Stated goal: Extract exactly the run of lines starting at the line that holds "Keep writing the" and ending at the line that holds "edge_boards(P6, P0, 2, .17)", both included.

Stored records:
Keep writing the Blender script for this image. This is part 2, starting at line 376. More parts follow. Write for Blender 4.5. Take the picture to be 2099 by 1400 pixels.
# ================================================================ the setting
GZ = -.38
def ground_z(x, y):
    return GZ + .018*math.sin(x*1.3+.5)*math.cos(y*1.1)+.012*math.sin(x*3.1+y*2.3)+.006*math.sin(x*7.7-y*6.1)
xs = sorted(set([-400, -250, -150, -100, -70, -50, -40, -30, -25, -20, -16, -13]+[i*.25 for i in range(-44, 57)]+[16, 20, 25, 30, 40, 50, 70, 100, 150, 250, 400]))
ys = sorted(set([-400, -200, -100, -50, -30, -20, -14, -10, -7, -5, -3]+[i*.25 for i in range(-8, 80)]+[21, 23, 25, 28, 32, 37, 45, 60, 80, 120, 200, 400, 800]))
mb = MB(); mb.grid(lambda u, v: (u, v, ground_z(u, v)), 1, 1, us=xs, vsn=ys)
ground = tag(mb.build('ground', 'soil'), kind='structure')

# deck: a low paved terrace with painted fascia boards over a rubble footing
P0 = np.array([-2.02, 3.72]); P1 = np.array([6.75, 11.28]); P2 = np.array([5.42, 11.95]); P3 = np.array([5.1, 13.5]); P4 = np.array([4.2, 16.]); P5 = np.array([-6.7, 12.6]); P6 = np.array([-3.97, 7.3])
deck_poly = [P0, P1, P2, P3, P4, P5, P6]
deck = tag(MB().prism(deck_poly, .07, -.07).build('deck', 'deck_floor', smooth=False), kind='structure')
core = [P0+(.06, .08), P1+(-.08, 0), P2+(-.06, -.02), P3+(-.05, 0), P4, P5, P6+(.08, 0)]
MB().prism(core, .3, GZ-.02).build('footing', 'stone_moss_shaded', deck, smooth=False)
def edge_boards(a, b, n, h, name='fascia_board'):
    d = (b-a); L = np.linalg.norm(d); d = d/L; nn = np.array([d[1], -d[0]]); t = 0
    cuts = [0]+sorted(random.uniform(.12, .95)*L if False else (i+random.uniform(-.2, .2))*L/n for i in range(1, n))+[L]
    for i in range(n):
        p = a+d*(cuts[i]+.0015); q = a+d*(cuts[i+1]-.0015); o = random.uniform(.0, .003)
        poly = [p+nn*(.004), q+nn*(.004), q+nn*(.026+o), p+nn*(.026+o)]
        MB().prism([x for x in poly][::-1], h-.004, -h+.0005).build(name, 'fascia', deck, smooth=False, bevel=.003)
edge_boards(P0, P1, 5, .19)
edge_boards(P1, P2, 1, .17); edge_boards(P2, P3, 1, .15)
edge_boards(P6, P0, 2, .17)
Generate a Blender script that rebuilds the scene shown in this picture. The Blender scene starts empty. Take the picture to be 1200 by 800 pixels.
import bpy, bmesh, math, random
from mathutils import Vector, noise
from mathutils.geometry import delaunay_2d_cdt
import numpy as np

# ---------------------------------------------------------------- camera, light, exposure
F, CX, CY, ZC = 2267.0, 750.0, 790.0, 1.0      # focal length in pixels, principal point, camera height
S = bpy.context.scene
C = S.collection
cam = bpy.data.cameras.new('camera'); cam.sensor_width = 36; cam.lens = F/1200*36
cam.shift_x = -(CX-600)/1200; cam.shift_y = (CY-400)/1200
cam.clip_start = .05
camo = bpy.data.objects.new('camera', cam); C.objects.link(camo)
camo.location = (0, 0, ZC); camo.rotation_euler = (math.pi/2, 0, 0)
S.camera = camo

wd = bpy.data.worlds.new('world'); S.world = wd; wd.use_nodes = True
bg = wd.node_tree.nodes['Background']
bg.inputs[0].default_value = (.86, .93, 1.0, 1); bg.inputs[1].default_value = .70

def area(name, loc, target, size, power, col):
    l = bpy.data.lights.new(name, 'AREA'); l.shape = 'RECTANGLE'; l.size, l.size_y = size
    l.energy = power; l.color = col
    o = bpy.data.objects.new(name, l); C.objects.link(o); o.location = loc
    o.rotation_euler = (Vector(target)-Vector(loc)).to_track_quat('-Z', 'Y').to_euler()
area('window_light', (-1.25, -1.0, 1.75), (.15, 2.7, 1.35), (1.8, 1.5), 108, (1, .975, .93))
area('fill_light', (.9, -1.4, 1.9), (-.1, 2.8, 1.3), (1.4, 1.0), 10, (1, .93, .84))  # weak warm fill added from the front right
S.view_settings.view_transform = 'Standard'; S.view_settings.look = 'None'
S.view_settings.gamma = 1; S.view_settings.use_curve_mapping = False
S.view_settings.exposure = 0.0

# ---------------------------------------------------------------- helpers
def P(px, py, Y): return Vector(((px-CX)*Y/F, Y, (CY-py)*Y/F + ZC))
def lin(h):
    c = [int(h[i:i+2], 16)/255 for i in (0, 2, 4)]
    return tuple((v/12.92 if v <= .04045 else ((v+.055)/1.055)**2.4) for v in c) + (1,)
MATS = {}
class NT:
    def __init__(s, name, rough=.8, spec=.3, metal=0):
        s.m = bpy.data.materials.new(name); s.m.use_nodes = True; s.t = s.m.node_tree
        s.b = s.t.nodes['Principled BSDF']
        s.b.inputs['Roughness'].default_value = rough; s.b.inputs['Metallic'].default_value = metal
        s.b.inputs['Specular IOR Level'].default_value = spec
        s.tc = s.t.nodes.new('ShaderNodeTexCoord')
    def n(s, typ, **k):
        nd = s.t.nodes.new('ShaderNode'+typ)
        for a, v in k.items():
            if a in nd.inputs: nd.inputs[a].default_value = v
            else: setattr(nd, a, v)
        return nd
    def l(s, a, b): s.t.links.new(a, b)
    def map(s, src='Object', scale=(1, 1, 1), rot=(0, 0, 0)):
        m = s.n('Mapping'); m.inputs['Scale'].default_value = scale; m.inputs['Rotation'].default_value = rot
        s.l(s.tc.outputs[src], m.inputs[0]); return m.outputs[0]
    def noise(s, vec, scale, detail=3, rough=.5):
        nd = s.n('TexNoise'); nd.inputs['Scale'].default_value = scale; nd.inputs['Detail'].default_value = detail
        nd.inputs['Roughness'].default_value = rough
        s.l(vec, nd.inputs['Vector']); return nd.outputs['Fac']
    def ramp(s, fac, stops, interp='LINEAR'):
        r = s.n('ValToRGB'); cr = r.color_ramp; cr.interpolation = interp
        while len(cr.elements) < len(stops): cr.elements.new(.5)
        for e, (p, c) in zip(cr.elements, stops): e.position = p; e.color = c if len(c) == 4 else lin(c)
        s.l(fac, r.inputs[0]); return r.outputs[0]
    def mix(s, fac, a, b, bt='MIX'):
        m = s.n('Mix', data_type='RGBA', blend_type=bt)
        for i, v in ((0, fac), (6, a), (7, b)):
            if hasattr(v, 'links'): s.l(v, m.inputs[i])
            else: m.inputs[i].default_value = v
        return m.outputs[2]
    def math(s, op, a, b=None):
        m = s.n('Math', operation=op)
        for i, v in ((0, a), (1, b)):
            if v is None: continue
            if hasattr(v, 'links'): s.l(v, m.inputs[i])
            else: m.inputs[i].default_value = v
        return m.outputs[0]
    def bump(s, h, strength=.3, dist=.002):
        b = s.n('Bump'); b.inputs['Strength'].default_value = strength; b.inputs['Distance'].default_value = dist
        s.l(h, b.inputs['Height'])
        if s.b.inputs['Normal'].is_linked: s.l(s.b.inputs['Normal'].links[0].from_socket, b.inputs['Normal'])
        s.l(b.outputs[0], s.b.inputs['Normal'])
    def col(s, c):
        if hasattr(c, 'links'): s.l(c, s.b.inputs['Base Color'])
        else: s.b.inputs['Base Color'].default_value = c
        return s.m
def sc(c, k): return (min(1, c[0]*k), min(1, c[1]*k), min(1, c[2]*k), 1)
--
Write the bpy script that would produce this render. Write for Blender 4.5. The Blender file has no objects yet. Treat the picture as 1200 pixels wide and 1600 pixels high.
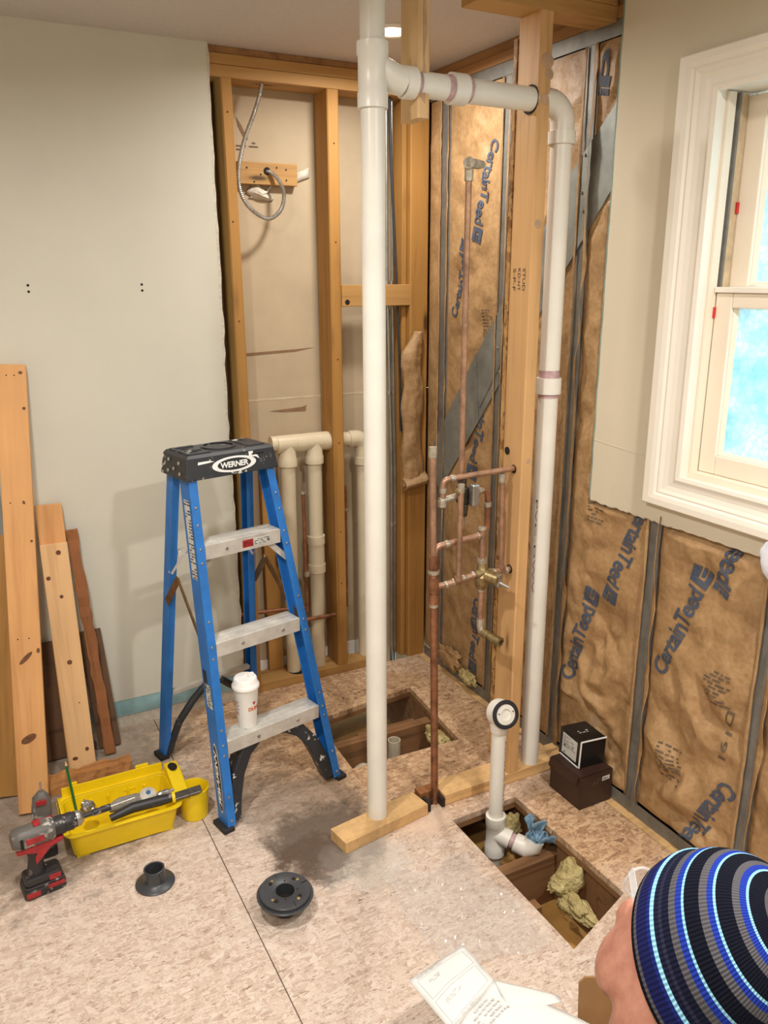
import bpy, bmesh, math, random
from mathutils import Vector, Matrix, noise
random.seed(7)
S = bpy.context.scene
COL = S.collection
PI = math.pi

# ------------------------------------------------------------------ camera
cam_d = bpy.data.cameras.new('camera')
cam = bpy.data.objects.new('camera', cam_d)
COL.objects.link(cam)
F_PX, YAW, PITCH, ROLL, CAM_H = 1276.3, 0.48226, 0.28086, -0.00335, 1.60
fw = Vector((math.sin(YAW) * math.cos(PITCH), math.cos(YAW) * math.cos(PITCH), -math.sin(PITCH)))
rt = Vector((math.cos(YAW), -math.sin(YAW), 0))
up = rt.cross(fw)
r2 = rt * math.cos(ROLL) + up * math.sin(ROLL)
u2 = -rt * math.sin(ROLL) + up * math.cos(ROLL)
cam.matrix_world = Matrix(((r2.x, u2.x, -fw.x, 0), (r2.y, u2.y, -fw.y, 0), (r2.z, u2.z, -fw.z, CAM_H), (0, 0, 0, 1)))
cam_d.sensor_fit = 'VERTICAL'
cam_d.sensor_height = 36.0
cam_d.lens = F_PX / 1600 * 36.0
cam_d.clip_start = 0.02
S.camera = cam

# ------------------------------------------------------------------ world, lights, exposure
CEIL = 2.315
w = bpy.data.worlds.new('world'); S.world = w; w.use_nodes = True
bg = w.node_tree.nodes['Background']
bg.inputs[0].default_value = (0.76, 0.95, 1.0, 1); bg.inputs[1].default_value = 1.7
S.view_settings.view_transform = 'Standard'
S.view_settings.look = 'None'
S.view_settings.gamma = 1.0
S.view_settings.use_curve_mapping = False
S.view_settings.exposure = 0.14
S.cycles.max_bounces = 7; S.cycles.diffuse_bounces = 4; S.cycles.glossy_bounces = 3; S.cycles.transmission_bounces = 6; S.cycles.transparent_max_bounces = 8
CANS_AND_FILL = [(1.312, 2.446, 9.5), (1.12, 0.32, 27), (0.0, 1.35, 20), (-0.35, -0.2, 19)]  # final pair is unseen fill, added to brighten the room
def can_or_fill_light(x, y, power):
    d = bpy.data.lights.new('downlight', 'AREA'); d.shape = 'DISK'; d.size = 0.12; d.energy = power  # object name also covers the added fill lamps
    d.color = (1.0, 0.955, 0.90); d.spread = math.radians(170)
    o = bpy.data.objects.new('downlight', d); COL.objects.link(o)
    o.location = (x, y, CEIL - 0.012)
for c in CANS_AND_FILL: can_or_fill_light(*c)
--
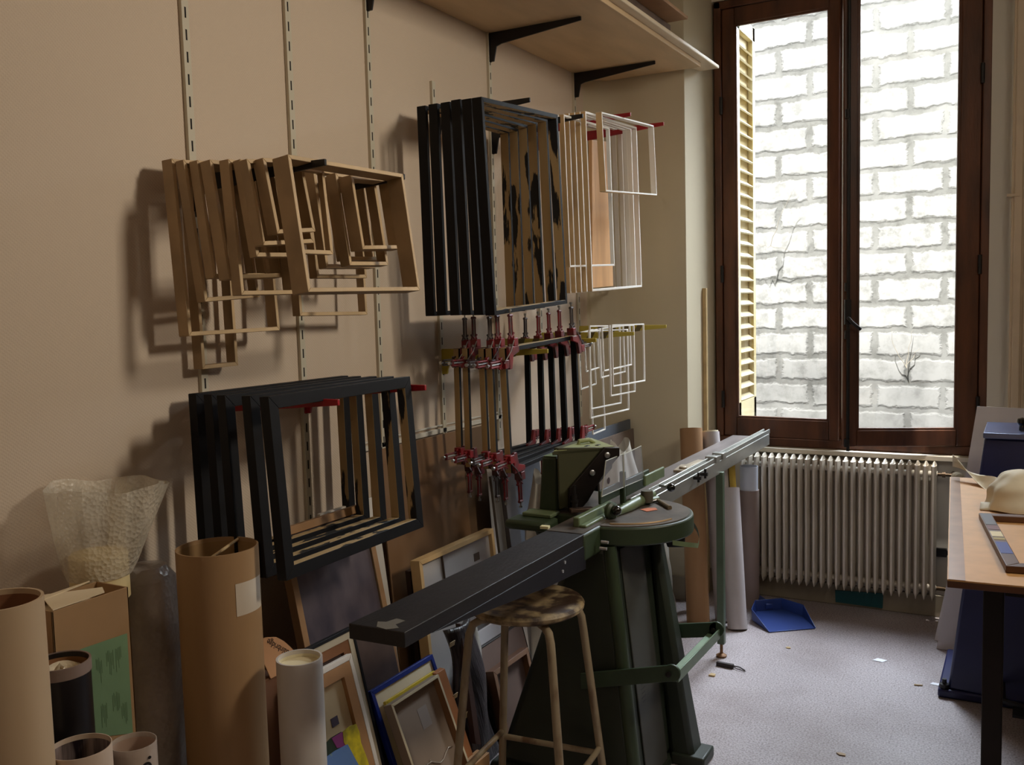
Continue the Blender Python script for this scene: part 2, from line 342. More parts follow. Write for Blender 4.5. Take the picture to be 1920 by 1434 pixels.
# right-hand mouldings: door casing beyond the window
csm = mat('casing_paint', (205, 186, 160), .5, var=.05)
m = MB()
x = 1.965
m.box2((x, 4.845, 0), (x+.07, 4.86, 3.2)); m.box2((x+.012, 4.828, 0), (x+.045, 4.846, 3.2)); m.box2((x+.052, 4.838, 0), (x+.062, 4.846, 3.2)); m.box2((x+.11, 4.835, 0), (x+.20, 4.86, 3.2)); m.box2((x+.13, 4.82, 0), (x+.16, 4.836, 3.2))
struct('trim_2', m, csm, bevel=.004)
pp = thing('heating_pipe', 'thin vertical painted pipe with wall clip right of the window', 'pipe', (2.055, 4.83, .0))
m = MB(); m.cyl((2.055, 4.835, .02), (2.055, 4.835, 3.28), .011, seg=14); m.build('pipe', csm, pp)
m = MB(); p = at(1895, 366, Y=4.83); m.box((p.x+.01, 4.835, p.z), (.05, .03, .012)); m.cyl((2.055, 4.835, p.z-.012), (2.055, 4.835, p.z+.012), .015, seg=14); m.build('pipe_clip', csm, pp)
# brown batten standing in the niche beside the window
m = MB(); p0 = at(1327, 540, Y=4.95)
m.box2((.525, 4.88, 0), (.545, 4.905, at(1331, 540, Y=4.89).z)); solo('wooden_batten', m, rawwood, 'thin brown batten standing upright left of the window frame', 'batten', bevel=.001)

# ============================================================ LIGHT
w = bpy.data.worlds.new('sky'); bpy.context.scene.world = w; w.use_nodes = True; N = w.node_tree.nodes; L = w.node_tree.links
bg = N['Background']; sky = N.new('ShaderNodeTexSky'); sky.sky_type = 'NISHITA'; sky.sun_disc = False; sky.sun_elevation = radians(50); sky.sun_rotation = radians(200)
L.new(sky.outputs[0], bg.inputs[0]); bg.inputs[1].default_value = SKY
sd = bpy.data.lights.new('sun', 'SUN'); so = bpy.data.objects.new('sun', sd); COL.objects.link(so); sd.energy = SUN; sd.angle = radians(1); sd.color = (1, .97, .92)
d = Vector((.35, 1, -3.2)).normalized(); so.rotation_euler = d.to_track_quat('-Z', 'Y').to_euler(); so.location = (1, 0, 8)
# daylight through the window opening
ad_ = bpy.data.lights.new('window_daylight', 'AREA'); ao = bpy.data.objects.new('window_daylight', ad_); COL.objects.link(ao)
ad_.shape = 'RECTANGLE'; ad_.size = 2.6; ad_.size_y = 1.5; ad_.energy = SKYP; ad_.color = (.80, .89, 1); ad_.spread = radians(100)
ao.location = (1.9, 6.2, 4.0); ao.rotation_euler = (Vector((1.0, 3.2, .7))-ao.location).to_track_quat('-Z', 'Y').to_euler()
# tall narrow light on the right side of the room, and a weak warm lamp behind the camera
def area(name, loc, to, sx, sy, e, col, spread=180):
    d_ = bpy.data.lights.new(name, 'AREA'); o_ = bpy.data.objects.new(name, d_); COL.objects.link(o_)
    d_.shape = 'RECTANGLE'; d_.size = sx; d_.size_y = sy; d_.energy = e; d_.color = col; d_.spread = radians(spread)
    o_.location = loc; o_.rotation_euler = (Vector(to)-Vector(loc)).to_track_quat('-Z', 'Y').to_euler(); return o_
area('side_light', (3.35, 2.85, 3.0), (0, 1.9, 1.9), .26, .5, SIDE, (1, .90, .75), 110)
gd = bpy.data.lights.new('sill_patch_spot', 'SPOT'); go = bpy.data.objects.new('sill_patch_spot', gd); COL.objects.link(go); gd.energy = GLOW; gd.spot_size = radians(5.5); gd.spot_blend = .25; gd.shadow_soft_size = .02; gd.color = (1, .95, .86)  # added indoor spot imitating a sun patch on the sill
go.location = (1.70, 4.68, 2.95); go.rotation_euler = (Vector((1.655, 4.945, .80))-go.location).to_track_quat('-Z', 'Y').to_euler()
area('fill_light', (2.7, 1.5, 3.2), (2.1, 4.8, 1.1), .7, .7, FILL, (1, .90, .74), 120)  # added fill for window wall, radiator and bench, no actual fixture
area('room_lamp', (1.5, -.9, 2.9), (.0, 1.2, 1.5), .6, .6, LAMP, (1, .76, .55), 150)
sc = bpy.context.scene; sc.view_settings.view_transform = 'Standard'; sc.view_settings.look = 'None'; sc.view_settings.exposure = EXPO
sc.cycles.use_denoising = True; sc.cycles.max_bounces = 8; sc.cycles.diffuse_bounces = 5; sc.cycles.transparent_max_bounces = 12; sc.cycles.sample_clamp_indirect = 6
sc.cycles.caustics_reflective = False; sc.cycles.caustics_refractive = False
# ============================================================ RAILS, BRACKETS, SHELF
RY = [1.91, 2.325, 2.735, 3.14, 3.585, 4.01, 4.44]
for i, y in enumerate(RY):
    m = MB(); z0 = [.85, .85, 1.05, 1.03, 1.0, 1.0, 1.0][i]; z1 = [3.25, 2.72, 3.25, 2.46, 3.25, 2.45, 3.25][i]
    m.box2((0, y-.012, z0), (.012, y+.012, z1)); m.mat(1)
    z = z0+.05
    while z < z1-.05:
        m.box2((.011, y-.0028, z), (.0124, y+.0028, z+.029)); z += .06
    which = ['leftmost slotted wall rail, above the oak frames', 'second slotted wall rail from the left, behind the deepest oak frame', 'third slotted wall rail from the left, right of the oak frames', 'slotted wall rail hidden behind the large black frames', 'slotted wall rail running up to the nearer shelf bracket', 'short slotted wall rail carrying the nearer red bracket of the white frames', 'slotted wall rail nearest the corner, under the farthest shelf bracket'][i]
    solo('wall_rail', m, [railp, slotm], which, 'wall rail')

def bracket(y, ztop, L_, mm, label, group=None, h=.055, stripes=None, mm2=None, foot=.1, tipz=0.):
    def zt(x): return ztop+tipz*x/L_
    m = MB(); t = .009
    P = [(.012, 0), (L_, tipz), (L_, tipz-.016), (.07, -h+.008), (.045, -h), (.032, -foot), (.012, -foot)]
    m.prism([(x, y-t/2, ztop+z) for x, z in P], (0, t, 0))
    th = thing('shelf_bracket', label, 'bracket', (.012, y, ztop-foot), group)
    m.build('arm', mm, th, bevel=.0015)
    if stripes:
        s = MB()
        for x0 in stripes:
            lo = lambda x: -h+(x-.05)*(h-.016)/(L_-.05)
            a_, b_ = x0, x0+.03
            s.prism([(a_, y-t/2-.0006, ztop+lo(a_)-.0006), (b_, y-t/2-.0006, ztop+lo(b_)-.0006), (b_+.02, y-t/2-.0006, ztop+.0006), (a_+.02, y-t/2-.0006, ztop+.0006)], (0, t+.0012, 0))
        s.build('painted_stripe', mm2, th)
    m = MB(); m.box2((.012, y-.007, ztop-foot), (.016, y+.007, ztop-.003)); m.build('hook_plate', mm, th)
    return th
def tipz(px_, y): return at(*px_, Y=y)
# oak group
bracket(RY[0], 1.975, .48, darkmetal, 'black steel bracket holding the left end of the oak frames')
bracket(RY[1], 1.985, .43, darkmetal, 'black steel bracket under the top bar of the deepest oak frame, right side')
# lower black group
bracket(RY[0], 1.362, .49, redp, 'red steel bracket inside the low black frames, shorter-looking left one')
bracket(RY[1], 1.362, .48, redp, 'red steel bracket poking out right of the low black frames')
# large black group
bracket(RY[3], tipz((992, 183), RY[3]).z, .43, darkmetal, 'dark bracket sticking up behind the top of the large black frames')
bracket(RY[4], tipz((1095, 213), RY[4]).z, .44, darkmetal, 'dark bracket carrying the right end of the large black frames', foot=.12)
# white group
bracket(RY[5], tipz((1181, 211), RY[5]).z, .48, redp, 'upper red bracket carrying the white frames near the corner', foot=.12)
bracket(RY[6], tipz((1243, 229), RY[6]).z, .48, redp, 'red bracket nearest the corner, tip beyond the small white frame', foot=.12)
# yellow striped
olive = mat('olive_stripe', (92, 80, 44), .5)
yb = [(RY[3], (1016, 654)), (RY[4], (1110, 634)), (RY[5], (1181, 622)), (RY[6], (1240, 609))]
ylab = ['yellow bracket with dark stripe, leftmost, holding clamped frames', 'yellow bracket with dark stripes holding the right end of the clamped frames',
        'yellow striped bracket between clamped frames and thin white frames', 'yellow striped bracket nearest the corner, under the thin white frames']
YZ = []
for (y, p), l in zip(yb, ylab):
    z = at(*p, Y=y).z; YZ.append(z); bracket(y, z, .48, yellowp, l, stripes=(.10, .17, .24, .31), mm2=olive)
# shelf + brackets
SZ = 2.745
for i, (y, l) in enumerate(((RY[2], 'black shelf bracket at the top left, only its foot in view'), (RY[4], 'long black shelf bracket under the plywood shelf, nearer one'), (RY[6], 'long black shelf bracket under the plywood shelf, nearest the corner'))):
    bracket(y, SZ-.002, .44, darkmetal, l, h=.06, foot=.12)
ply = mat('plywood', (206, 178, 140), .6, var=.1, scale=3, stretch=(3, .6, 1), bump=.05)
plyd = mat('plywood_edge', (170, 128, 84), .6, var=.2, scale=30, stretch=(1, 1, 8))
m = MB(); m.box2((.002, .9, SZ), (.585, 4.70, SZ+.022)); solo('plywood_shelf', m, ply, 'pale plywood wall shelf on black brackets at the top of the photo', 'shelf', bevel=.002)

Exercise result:
Keep writing the Blender script for this image. This is part 2, starting at line 376. More parts follow. Write for Blender 4.5. Take the picture to be 2099 by 1400 pixels.
# ================================================================ the setting
GZ = -.38
def ground_z(x, y):
    return GZ + .018*math.sin(x*1.3+.5)*math.cos(y*1.1)+.012*math.sin(x*3.1+y*2.3)+.006*math.sin(x*7.7-y*6.1)
xs = sorted(set([-400, -250, -150, -100, -70, -50, -40, -30, -25, -20, -16, -13]+[i*.25 for i in range(-44, 57)]+[16, 20, 25, 30, 40, 50, 70, 100, 150, 250, 400]))
ys = sorted(set([-400, -200, -100, -50, -30, -20, -14, -10, -7, -5, -3]+[i*.25 for i in range(-8, 80)]+[21, 23, 25, 28, 32, 37, 45, 60, 80, 120, 200, 400, 800]))
mb = MB(); mb.grid(lambda u, v: (u, v, ground_z(u, v)), 1, 1, us=xs, vsn=ys)
ground = tag(mb.build('ground', 'soil'), kind='structure')

# deck: a low paved terrace with painted fascia boards over a rubble footing
P0 = np.array([-2.02, 3.72]); P1 = np.array([6.75, 11.28]); P2 = np.array([5.42, 11.95]); P3 = np.array([5.1, 13.5]); P4 = np.array([4.2, 16.]); P5 = np.array([-6.7, 12.6]); P6 = np.array([-3.97, 7.3])
deck_poly = [P0, P1, P2, P3, P4, P5, P6]
deck = tag(MB().prism(deck_poly, .07, -.07).build('deck', 'deck_floor', smooth=False), kind='structure')
core = [P0+(.06, .08), P1+(-.08, 0), P2+(-.06, -.02), P3+(-.05, 0), P4, P5, P6+(.08, 0)]
MB().prism(core, .3, GZ-.02).build('footing', 'stone_moss_shaded', deck, smooth=False)
def edge_boards(a, b, n, h, name='fascia_board'):
    d = (b-a); L = np.linalg.norm(d); d = d/L; nn = np.array([d[1], -d[0]]); t = 0
    cuts = [0]+sorted(random.uniform(.12, .95)*L if False else (i+random.uniform(-.2, .2))*L/n for i in range(1, n))+[L]
    for i in range(n):
        p = a+d*(cuts[i]+.0015); q = a+d*(cuts[i+1]-.0015); o = random.uniform(.0, .003)
        poly = [p+nn*(.004), q+nn*(.004), q+nn*(.026+o), p+nn*(.026+o)]
        MB().prism([x for x in poly][::-1], h-.004, -h+.0005).build(name, 'fascia', deck, smooth=False, bevel=.003)
edge_boards(P0, P1, 5, .19)
edge_boards(P1, P2, 1, .17); edge_boards(P2, P3, 1, .15)
edge_boards(P6, P0, 2, .17)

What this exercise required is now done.